La verità, permettetemi, da
quello che vedo, da quello che so, è che il carcere non vuole rieducare. Ma
punisce e vessa. E continuo a pensare che
tutto quello che non è privazione della libertà (non è in questo, e scusate se
è poco, che deve consistere la pena carceraria? ), tutto quello che vi si
aggiunge è solo tortura…
E non è tortura spezzare percorsi faticosamente
ricostruiti? Non è tortura dire, senza guardare in faccia nessuno, non mi
interessa capire se sei cambiato, se recido i rapporti ricostruiti, se rendo
ancora più difficile, allontanandoti, i rapporti con i familiari… Già, i
familiari, ad esempio. Che fine faranno i rapporti familiari, già difficili e
tormentati, per chi dovrà essere inseguito fino in Sardegna, ad esempio?
E non è questa punizione che si aggiunge a
punizione? Eppure l’ordinamento stesso riconosce l’importanza dei legami
familiari e il principio della territorialità della pena… e bla bla bla… eppure,
a Mario Trudu, sardo, in carcere da 36 anni, che chiede di avvicinarsi ai suoi
in un carcere della Sardegna, il trasferimento non è concesso…

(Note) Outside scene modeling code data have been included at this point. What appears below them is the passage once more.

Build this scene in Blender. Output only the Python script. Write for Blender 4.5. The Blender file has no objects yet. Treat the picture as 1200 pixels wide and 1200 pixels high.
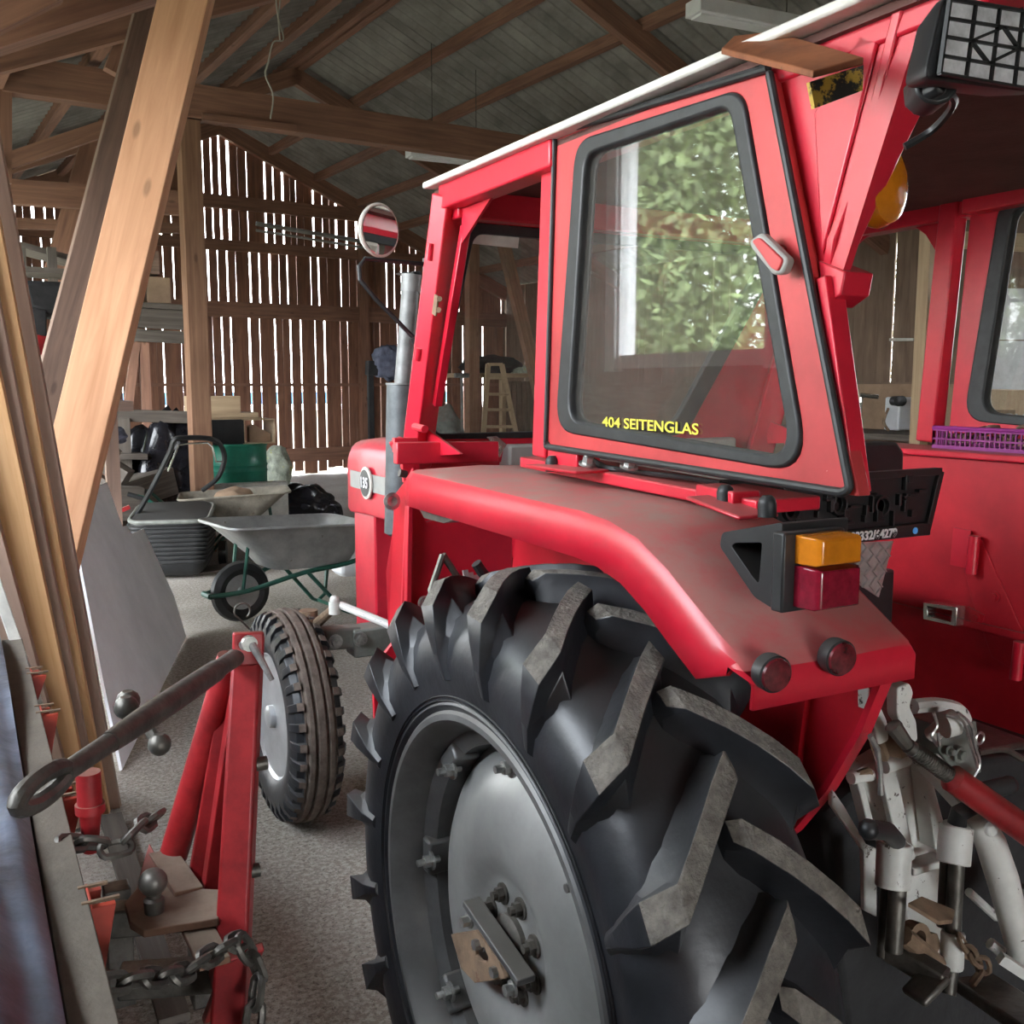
import bpy, bmesh, random
from math import *
from mathutils import Vector, Matrix
random.seed(7)
rad=radians
S=bpy.context.scene; COL=S.collection
# ---------------------------------------------------------------- camera model (tractor frame: +Y tractor forward, Z up)
F=1170.0; PSI=rad(28.4); PIT=rad(7.3); CZ=1.5
BA=rad(4.0)   # the barn is turned 4 degrees against the tractor
def ray(px,py):
    r=px-600;u=600-py
    h=F*cos(PIT)+u*sin(PIT); v=-F*sin(PIT)+u*cos(PIT)
    return Vector((h*sin(PSI)+r*cos(PSI), h*cos(PSI)-r*sin(PSI), v))
def P(px,py,X=None,Y=None,Z=None,W=None,U=None,dz=0):
    d=ray(px,py)
    if X is not None:t=X/d.x
    elif Y is not None:t=Y/d.y
    elif W is not None:t=W/(-d.x*sin(BA)+d.y*cos(BA))
    elif U is not None:t=U/(d.x*cos(BA)+d.y*sin(BA))
    else:t=(Z-CZ)/d.z
    return Vector((d.x*t,d.y*t,CZ+d.z*t+dz))
def Ppl(px,py,p0,n):
    d=ray(px,py); c=Vector((0,0,CZ)); t=(p0-c).dot(n)/d.dot(n); return c+d*t
def B(u,w,z): return Vector((u*cos(BA)-w*sin(BA), u*sin(BA)+w*cos(BA), z))
def uw(p): return (p.x*cos(BA)+p.y*sin(BA), -p.x*sin(BA)+p.y*cos(BA))
# ---------------------------------------------------------------- materials
def newmat(name):
    m=bpy.data.materials.new(name); m.use_nodes=True; nt=m.node_tree
    return m,nt,nt.nodes['Principled BSDF']
def N(nt,t,**k):
    n=nt.nodes.new(t)
    for a,b in k.items():
        if a in n.inputs.keys(): n.inputs[a].default_value=b
        else: setattr(n,a,b)
    return n
def ramp(nt,src,p0,c0,p1,c1):
    r=nt.nodes.new('ShaderNodeValToRGB'); e=r.color_ramp.elements
    e[0].position=p0; e[0].color=c0; e[1].position=p1; e[1].color=c1
    nt.links.new(src,r.inputs[0]); return r.outputs[0]
def mix(nt,fac,a,b,mode='MIX'):
    m=nt.nodes.new('ShaderNodeMix'); m.data_type='RGBA'; m.blend_type=mode
    for s,v in ((0,fac),(6,a),(7,b)):
        if hasattr(v,'links'): nt.links.new(v,m.inputs[s])
        else: m.inputs[s].default_value=v if s==0 else (*v[:3],1)
    return m.outputs[2]
def M(name,col,rough=.5,metal=0,var=.25,vs=6,bump=.0,bs=60,dust=None,dustamt=.8,spots=None,coat=0,trans=0,spec=.5,alpha=1):
    m,nt,p=newmat(name); L=nt.links
    tc=N(nt,'ShaderNodeTexCoord'); co=tc.outputs['Object']
    n1=N(nt,'ShaderNodeTexNoise',Scale=vs,Detail=6.,Roughness=.65); L.new(co,n1.inputs['Vector'])
    k=1-var; dk=[c*k for c in col]; lt=[min(1,c*(1+var*.6)+.01*var) for c in col]
    c=ramp(nt,n1.outputs[0],.35,(*dk,1),.65,(*lt,1))
    if spots:
        sc,th,size=spots
        n2=N(nt,'ShaderNodeTexNoise',Scale=size,Detail=8.,Roughness=.7); L.new(co,n2.inputs['Vector'])
        f=ramp(nt,n2.outputs[0],th,(0,0,0,1),th+.04,(1,1,1,1)); c=mix(nt,f,c,sc)
    if dust:
        g=N(nt,'ShaderNodeNewGeometry'); sx=N(nt,'ShaderNodeSeparateXYZ'); L.new(g.outputs['Normal'],sx.inputs[0])
        f=ramp(nt,sx.outputs[2],.45,(0,0,0,1),.98,(1,1,1,1))
        n3=N(nt,'ShaderNodeTexNoise',Scale=14.,Detail=8.,Roughness=.7); L.new(co,n3.inputs['Vector'])
        f2=ramp(nt,n3.outputs[0],.3,(.45,.45,.45,1),.62,(dustamt,)*3+(1,))
        ff=mix(nt,1.,f,f2,'MULTIPLY'); c=mix(nt,ff,c,dust)
        mr=N(nt,'ShaderNodeMapRange'); mr.inputs[3].default_value=rough; mr.inputs[4].default_value=.9
        L.new(ff,mr.inputs[0]); L.new(mr.outputs[0],p.inputs['Roughness'])
    else: p.inputs['Roughness'].default_value=rough
    L.new(c,p.inputs['Base Color'])
    p.inputs['Metallic'].default_value=metal; p.inputs['Specular IOR Level'].default_value=spec
    if coat: p.inputs['Coat Weight'].default_value=coat; p.inputs['Coat Roughness'].default_value=.25
    if trans: p.inputs['Transmission Weight'].default_value=trans
    if bump:
        nb=N(nt,'ShaderNodeTexNoise',Scale=bs,Detail=5.); L.new(co,nb.inputs['Vector'])
        b=N(nt,'ShaderNodeBump',Strength=bump,Distance=.01); L.new(nb.outputs[0],b.inputs['Height']); L.new(b.outputs[0],p.inputs['Normal'])
    return m
def WOOD(name,col,dark,rough=.75,gr=.8,knots=.5,sy=28.):
    m,nt,p=newmat(name); L=nt.links
    tc=N(nt,'ShaderNodeUVMap'); mp=N(nt,'ShaderNodeMapping'); mp.inputs['Scale'].default_value=(1.6,sy,1)
    L.new(tc.outputs[0],mp.inputs[0])
    n=N(nt,'ShaderNodeTexNoise',Scale=1.,Detail=8.,Roughness=.6,Distortion=.6); L.new(mp.outputs[0],n.inputs['Vector'])
    c=ramp(nt,n.outputs[0],.3,(*dark,1),.68,(*col,1))
    n0=N(nt,'ShaderNodeTexNoise',Scale=1.3,Detail=3.); L.new(tc.outputs[0],n0.inputs['Vector'])
    c=mix(nt,ramp(nt,n0.outputs[0],.4,(0,0,0,1),.7,(gr*.5,)*3+(1,)),c,tuple(x*.6 for x in dark))
    if knots:
        mp2=N(nt,'ShaderNodeMapping'); mp2.inputs['Scale'].default_value=(2.,5.5,1); L.new(tc.outputs[0],mp2.inputs[0])
        v=N(nt,'ShaderNodeTexVoronoi',Scale=1.); L.new(mp2.outputs[0],v.inputs['Vector'])
        f=ramp(nt,v.outputs['Distance'],.05,(knots,)*3+(1,),.1,(0,0,0,1)); c=mix(nt,f,c,tuple(x*.35 for x in dark))
    L.new(c,p.inputs['Base Color']); p.inputs['Roughness'].default_value=rough
    b=N(nt,'ShaderNodeBump',Strength=.25,Distance=.004); L.new(n.outputs[0],b.inputs['Height']); L.new(b.outputs[0],p.inputs['Normal'])
    return m
m_={}
m_['red']=M('red paint',(.60,.012,.034),.34,var=.16,vs=5,dust=(.30,.17,.14),dustamt=.55,spots=((.55,.25,.22),.735,55),bump=.04,bs=25,coat=.25)
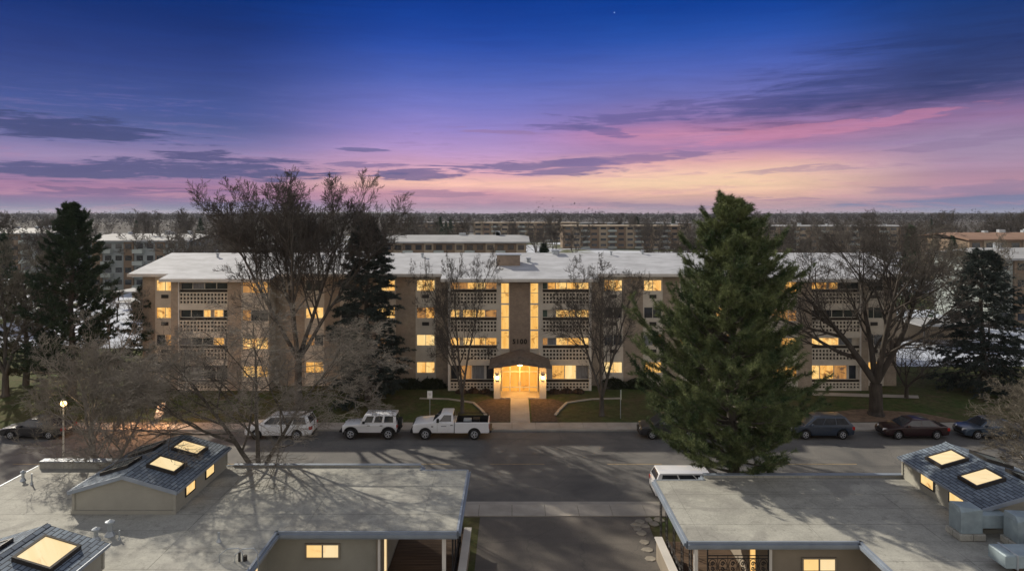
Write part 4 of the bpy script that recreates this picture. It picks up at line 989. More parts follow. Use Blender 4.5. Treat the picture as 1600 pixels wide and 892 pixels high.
# --- pickup
def pickup():
    o = empty('parked_pickup', (-4.6,CY,0), 'white single cab pickup truck with open bed parked left of the entrance walk', 'pickup', GRP); W2 = .98
    wh = (-1.95,1.75)
    top = [(-2.88,.62),(-2.92,.85),(-2.85,1.16),(-2.55,1.24),(-1.45,1.32),(.22,1.32),(.22,.62)]
    pts = list(top); zb = .52; r = .42
    out = list(top[:-1]) + [(.22,zb)]
    cx = wh[0]; hw = math.sqrt((r*1.18)**2-(zb-r)**2); a0 = math.atan2(zb-r,hw)
    for k in range(11): a = a0+(math.pi-2*a0)*k/10; out.append((cx+math.cos(a)*r*1.18, r+math.sin(a)*r*1.18))
    out.append((-2.88,zb))
    MB().prism(out[::-1],'y',-W2,W2).build('body','pwhite',o,bevel=.06,seg=3,smooth=True)
    c = [(-1.45,-W2+.06,1.31),(.20,-W2+.06,1.31),(.20,W2-.06,1.31),(-1.45,W2-.06,1.31),(-.72,-.76,1.93),(.12,-.76,1.93),(.12,.76,1.93),(-.72,.76,1.93)]
    MB().hexa(c).build('cab','pwhite',o,bevel=.05,seg=3,smooth=True); C = [Vector(p) for p in c]
    def q(A, u0,u1,v0,v1,name):
        p00,p10,p11,p01 = A; f = lambda u,v: (p00*(1-u)+p10*u)*(1-v)+(p01*(1-u)+p11*u)*v
        Q = [f(u0,v0),f(u1,v0),f(u1,v1),f(u0,v1)]; n_ = (Q[1]-Q[0]).cross(Q[3]-Q[0]).normalized()
        MB().hexa([p-n_*.01 for p in Q]+[p+n_*.008 for p in Q]).build(name,'glassdark',o)
    q((C[0],C[1],C[5],C[4]),.30,.88,.10,.84,'side_window'); q((C[2],C[3],C[7],C[6]),.12,.70,.10,.84,'side_window')
    q((C[3],C[0],C[4],C[7]),.06,.94,.08,.9,'windscreen'); q((C[1],C[2],C[6],C[5]),.1,.9,.2,.85,'rear_window')
    # bed
    bz = 1.30
    for s in (-1,1):
        poly = [(.27,bz),(2.85,bz),(2.88,.60),(2.80,zb)]; cx = wh[1]
        for k in range(11): a = a0+(math.pi-2*a0)*k/10; poly.append((cx+math.cos(a)*r*1.18, r+math.sin(a)*r*1.18))
        poly.append((.27,zb)); a_, b_ = sorted((s*W2, s*(W2-.14)))
        MB().prism(poly[::-1],'y',a_,b_).build('bed_side','pwhite',o,bevel=.025,seg=2)
    MB().box(.27,.36,-W2+.145,W2-.145,.75,bz).build('bed_front','pwhite',o)
    MB().box(2.78,2.86,-W2+.145,W2-.145,.62,bz).build('tailgate','pwhite',o,bevel=.02)
    MB().box(.365,2.775,-W2+.145,W2-.145,.70,.80).build('bed_floor','black',o)
    MB().box(-2.6,2.6,-.7,.7,.42,.70).build('underbody','black',o)
    mb = MB(); mb.tube([(.45,-.8,bz+.02),(.45,-.8,1.62),(.45,.8,1.62),(.45,.8,bz+.02)],.03,6); mb.tube([(.45,.7,1.58),(2.75,.84,1.52),(2.78,.84,bz)],.025,6); mb.build('bed_rack','black',o)
    MB().box(.9,1.5,-.5,.1,.81,1.38).build('toolbox','metal',o,bevel=.03); MB().box(1.6,2.1,-.2,.5,.81,1.33).build('crate','black',o,bevel=.03)
    MB().box(.365,2.775,W2-.165,W2-.146,.81,1.34).build('bed_liner','black',o); MB().box(.365,2.775,-W2+.146,-W2+.165,.81,1.33).build('bed_liner','black',o); MB().box(2.755,2.777,-W2+.17,W2-.17,.81,1.33).build('bed_liner','black',o); MB().box(.363,.385,-W2+.17,W2-.17,.81,1.34).build('bed_liner','black',o)
    for x in wh:
        for s in (-1,1): wheel(o,x,s*.86,r,s,.27)
    for s in (-1,1):
        MB().box(-2.90,-2.72,min(s*.6,s*.93),max(s*.6,s*.93),.92,1.12).build('headlight','headlamp',o,bevel=.03)
        MB().box(2.84,2.885,min(s*.84,s*.975),max(s*.84,s*.975),.85,1.2).build('taillight','taillamp',o)
        MB().box(-1.08,-.90,min(s*.96,s*1.22),max(s*.96,s*1.22),1.36,1.62).build('mirror','black',o,bevel=.02)
        MB().box(-.05,.13,min(s*.98,s*1.01),max(s*.98,s*1.01),1.10,1.14).build('door_handle','black',o)
        MB().box(-1.05,-1.038,min(s*.975,s*.984),max(s*.975,s*.984),.62,1.28).build('door_seam','black',o)
        MB().box(-.75,-.35,min(s*.975,s*.986),max(s*.975,s*.986),1.02,1.06).build('door_lettering','pnavy',o)
        MB().box(-1.5,-1.34,min(s*.975,s*.99),max(s*.975,s*.99),.98,1.05).build('badge','black',o)
    MB().box(-2.94,-2.88,-.55,.55,.85,1.12).build('grille','black',o)
    MB().box(-3.08,-2.86,-.93,.93,.50,.74).build('front_bumper','black',o,bevel=.04); MB().box(2.87,3.05,-.93,.93,.52,.70).build('rear_bumper','black',o,bevel=.03)
    MB().tube([(3.04,0,.55),(3.18,0,.55)],.03,6).build('tow_hitch','black',o)
    MB().tube([(-.3,-.3,1.93),(-.3,-.3,2.0)],.05,8).build('roof_beacon','headlamp',o)
pickup()

# ------------------------------------------------------------------ street furniture
def streetlamp():
    x, y = (99-800)/F*39.2, 39.2
    o = empty('street_lamp', (x,y,0), 'lit globe street lamp on a thin pale pole at the left', 'street lamp')
    mb = MB(); mb.tube([(0,0,0),(0,0,.5),(0,0,.55),(0,0,5.95)], [.09,.09,.06,.045], 10); mb.build('pole','fascia',o)
    bm_ = MB(); n_ = 12; pts = []; rs = []
    for k in range(9): a = math.pi*k/8; pts.append((0,0,6.15-math.cos(a)*.17)); rs.append(max(.01,math.sin(a)*.16))
    bm_.tube(pts, rs, 16); bm_.build('globe','bulb_street',o,smooth=True)
    MB().tube([(0,0,6.33),(0,0,6.40)],[.16,.05],12).build('lamp_cap','darkmetal',o)
    l = plight('lamp_light', (x,y,6.15), 260, (1.,.68,.32), .2, o)
streetlamp()
def post_sign(x, y, h, w_, hh, label, edge=False, glow=False):
    z = ground_z(y); o = empty('sign_post', (x,y,z), label, 'sign', None, R(75) if edge else 0)
    MB().tube([(0,0,0),(0,0,h)],.03,6).build('post','metal',o)
    MB().box(-w_/2,w_/2,-.06,-.035,h-hh,h).build('sign_panel','signwhite' if not edge else 'signback',o,bevel=.01)
    mb = MB(); mb.box(-w_*.28,w_*.28,-.065,-.061,h-hh*.42,h-hh*.34); mb.box(-w_*.2,w_*.2,-.065,-.061,h-hh*.62,h-hh*.56); mb.build('sign_mark','kerb',o)
post_sign(-6.75,56.1,2.35,.42,.62,'small white sign on a thin post on the lawn behind the pickup')
post_sign(8.95,56.3,2.35,.42,.80,'narrow sign seen almost edge on, on a tall post right of the entrance', True)
# sign board on the left by the pavement, lit
def board():
    x, y = (247-800)/F*56.2, 56.2
    o = empty('sign_board', (x,y,ground_z(y)), 'white leaning sign board by the pavement left of the white SUV', 'sign')
    MB().hexa([(-.35,0,0),(.25,0,0),(.25,.05,0),(-.35,.05,0),(-.10,.25,1.25),(.5,.25,1.25),(.5,.30,1.25),(-.10,.30,1.25)]).build('panel','signwhite',o)
    MB().hexa([(.0,.10,.62),(.25,.10,.62),(.25,.13,.62),(.0,.13,.62),(.05,.15,.85),(.33,.15,.85),(.33,.18,.85),(.05,.18,.85)]).build('logo','kerb',o)
    fx = MB(); fx.tube([(.1,-1.9,-.14),(.1,-1.9,2.2)],.035,6); fx.build('lamp_post','darkmetal',o)
    b = MB().tube([(.1,-1.9,2.2),(.1,-1.9,2.34)],.07,8).build('path_light','bulb',o)
    plight('path_light_glow', (x+.1,y-2.1,2.25), 900, (1.,.46,.18), .1, o)
board()

# ------------------------------------------------------------------ trees
def seg_mesh(S, n_):
    """S: array (k,8) p0 p1 r0 r1 -> tubes"""
    S = np.asarray(S, dtype=np.float64); p0, p1, r0, r1 = S[:,0:3], S[:,3:6], S[:,6:7], S[:,7:8]
    d = p1-p0; d /= np.linalg.norm(d,axis=1)[:,None]+1e-9
    a = np.where(np.abs(d[:,2:3]) < .9, np.array([[0,0,1.]]), np.array([[1.,0,0]]))
    u = np.cross(d, a); u /= np.linalg.norm(u,axis=1)[:,None]; w_ = np.cross(d, u); k = len(S)
    ang = np.arange(n_)/n_*2*np.pi; V = np.zeros((k, 2*n_, 3))
    for i, t in enumerate(ang):
        off = u*math.cos(t)+w_*math.sin(t); V[:,i] = p0+off*r0; V[:,n_+i] = p1+off*r1
    Fb = np.array([[i,(i+1)%n_,n_+(i+1)%n_,n_+i] for i in range(n_)])
    Fa = (np.arange(k)[:,None,None]*2*n_ + Fb[None]).reshape(-1,4)
    return V.reshape(-1,3), Fa
def bare(seed, Ht, trunk_r, first=.22, spread=1., nlimb=9, kids=(6,5,5,4), up=.12, lean=(0,0), twig_r=.010, limb_len=.62, jit=.22, angle=(28,62), fork=0, sag=0.):
    rg = np.random.default_rng(seed); limbs = []; twigs = []
    def rot(d, ang):
        v = rg.normal(size=3); v -= d*np.dot(v,d); v /= np.linalg.norm(v)+1e-9
        return d*math.cos(ang)+v*math.sin(ang)
    def grow(p, d, L, r, lv):
        ns = 7 if lv == 0 else (5 if lv <= 2 else 3); st = L/ns; pts = [p]; ds = [d]; rs = [r]
        rend = r*(.35 if lv else .30)
        for i in range(ns):
            d = d + rg.normal(size=3)*jit*(.35 if lv == 0 else .8)*(st/L*5)**.5*.6
            if lv: d = d + np.array([0,0,up if lv < 4 else up-sag])*.5
            d /= np.linalg.norm(d); p2 = p+d*st; r2 = max(twig_r*.7, r+(rend-r)*(i+1)/ns)
            r1_ = max(twig_r*.8, rs[-1])
            (limbs if lv <= 2 else twigs).append((*p,*p2,r1_,r2)); p = p2; pts.append(p); ds.append(d); rs.append(r2)
        if lv >= 1+len(kids): return
        nk = nlimb if lv == 0 else kids[lv-1]
        for k in range(nk):
            t = (first + (1-first)*((k+.5)/nk)**.85) if lv == 0 else (.22+.78*(k+rg.random())/nk)
            t = min(.999, t); i = int(t*ns); fr = t*ns-i; q = pts[i]*(1-fr)+pts[i+1]*fr
            ang = R(rg.uniform(*angle)) * (1. if lv else (1.05-.35*t)); dd = rot(ds[i+1], ang)
            if lv == 0: dd = dd*np.array([spread,spread,1.]); dd /= np.linalg.norm(dd); LL = Ht*limb_len*(1-.45*t)*rg.uniform(.8,1.1)
            else:
                if dd[2] < -.15: dd[2] *= .3; dd /= np.linalg.norm(dd)
                LL = L*rg.uniform(.42,.68)*(1.15-.45*t)
            grow(q, dd, LL, max(twig_r, rs[i]*rg.uniform(.45,.68)), lv+1)
    d0 = np.array([lean[0],lean[1],1.]); d0 /= np.linalg.norm(d0)
    if fork:
        h0 = Ht*first; p = np.zeros(3); ps = p+np.array([lean[0]*h0,lean[1]*h0,h0])
        limbs.append((*p,*(p+(ps-p)*.12),trunk_r*1.35,trunk_r*1.02)); limbs.append((*(p+(ps-p)*.12),*ps,trunk_r*1.02,trunk_r*.86))
        f_save = first
        for k in range(fork):
            a = 2*math.pi*(k+rg.uniform(-.2,.2))/fork; tl = R(rg.uniform(14,34))*spread
            dd = np.array([math.cos(a)*math.sin(tl), math.sin(a)*math.sin(tl)*.8, math.cos(tl)])
            grow(ps, dd, Ht*(1-f_save)*rg.uniform(.8,.95), trunk_r*rg.uniform(.5,.62), 0)
    else: 
        limbs.append((0,0,-.2,*(d0*.35),trunk_r*1.4,trunk_r*1.02)); grow(d0*.3, d0, Ht*.88, trunk_r, 0)
    return np.array(limbs), np.array(twigs)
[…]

Ma come può mai insegnare la legalità uno
stato che viola le sue stesse norme? Che riesce, mi ha scritto qualcuno, “ad
essere più cattivo di noi”.
“Ma cosa deve fare un uomo per dimostrare che
non è più ciò che è stato un tempo? (...)
avevo incominciato
a pensare, a sognare, e soprattutto a sperare, dando a mia volta speranza alla
mia famiglia che da ormai ventiquattro anni
mi segue in questo inferno senza fine (...)”. Queste sono le parole di
Giuseppe Zagari, trasferito qualche settimana fa da Padova al carcere dei
suicidi, Sulmona, appunto…
Scusate le tante domande e il tono da predica, ma da quando ho conosciuto qualcosa
della realtà del carcere, me ne vergogno, e
molto... Oggi mi vergogno molto di quest’ultima violenza che viene fatta
a persone che con un colpo di penna rischiano di essere ributtate nel nulla.